Neverness, by David Zindell, and sequels (also really love these)

Ilium & Olympos, Dan Simmons (Greek gods, very literally)
posted by Conrad Cornelius o'Donald o'Dell at 3:49 PM on December 7, 2009

Terry Pratchett's The Last Continent has a bit about the God of Evolution.
posted by HFSH at 4:59 PM on December 7, 2009

Godbody by Theodore Sturgeon
posted by pushing paper and bottoming chairs at 5:30 PM on December 7, 2009

The Samaria series by Sharon Shinn...God is a spaceship.
posted by maryrussell at 6:18 PM on December 7, 2009

Job: A Comedy of Justice describes God as one would describe any ordinary character; I don't recall if God specifically appears though.

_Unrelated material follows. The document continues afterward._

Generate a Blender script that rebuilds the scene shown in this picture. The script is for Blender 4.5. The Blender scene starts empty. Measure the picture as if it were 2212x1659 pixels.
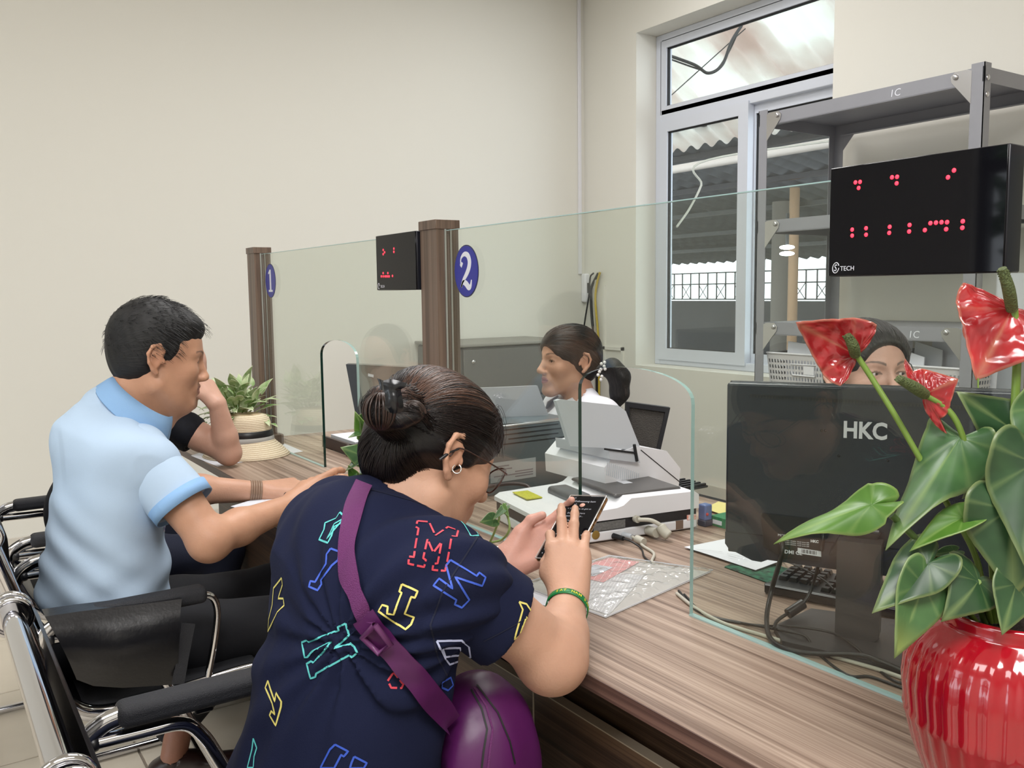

Appears, and justifies the word "Comedy", if memory serves. I only hope they get it made into a movie in time to cast Mel Brooks as Yahweh.
posted by roystgnr at 6:36 PM on December 7, 2009

Psychoshop by Alfred Bester and Robert Zelazny
posted by dchrssyr at 7:15 PM on December 7, 2009

Waiting For The Galactic Bus and Snake Oil Wars by Parke Godwin. Fan-freaking-tastic use of God (and his brother, the Devil) as characters. Can't recommend highly enough. Towing Jehovah and the rest of James Morrow's books are good but kind of depressing. Waiting For The Galactic Bus is funny and touching and terrifying and makes me laugh and cry every time I read it.
posted by irisclara at 9:41 PM on December 7, 2009

Kiln People by David Brinn. God is definitely a character.
posted by Kid Charlemagne at 10:42 PM on December 7, 2009

It's specifically Jesus rather than God in general, but I love the collection A Cross of Centuries: Twenty-five Imaginative Tales About the Christ. There are a lot of great, unexpected representations of Jesus in there by some pretty big names. (I know the title sounds like something you'd buy at Guideposts or whatever, but don't let the name fool you—it's a great collection. This is coming from an atheist-leaning agnostic.)
posted by Captain Cardanthian! at 11:02 PM on December 7, 2009

Tom Holt's Only Human. God goes on vacation. Hilarity (i.e. chaos) ensues.
posted by MelanieL at 1:03 AM on December 8, 2009

The Rama series by Clarke and Lee culminates with Rama Revealed. The series consists of four novels and in the final the topic of god is touched on pretty directly. One of my favorite series. Gave me a lot to think about as a college student.
posted by Gainesvillain at 8:06 AM on December 8, 2009

I'm surprised no one mentioned Philip K Dick's VALIS (Vast Active Living Intelligence System). The book is a semi-autobiographical novel written after PKD had developed schizophrenia and in which he writes about communicating with a god that is a reality-controlling satellite.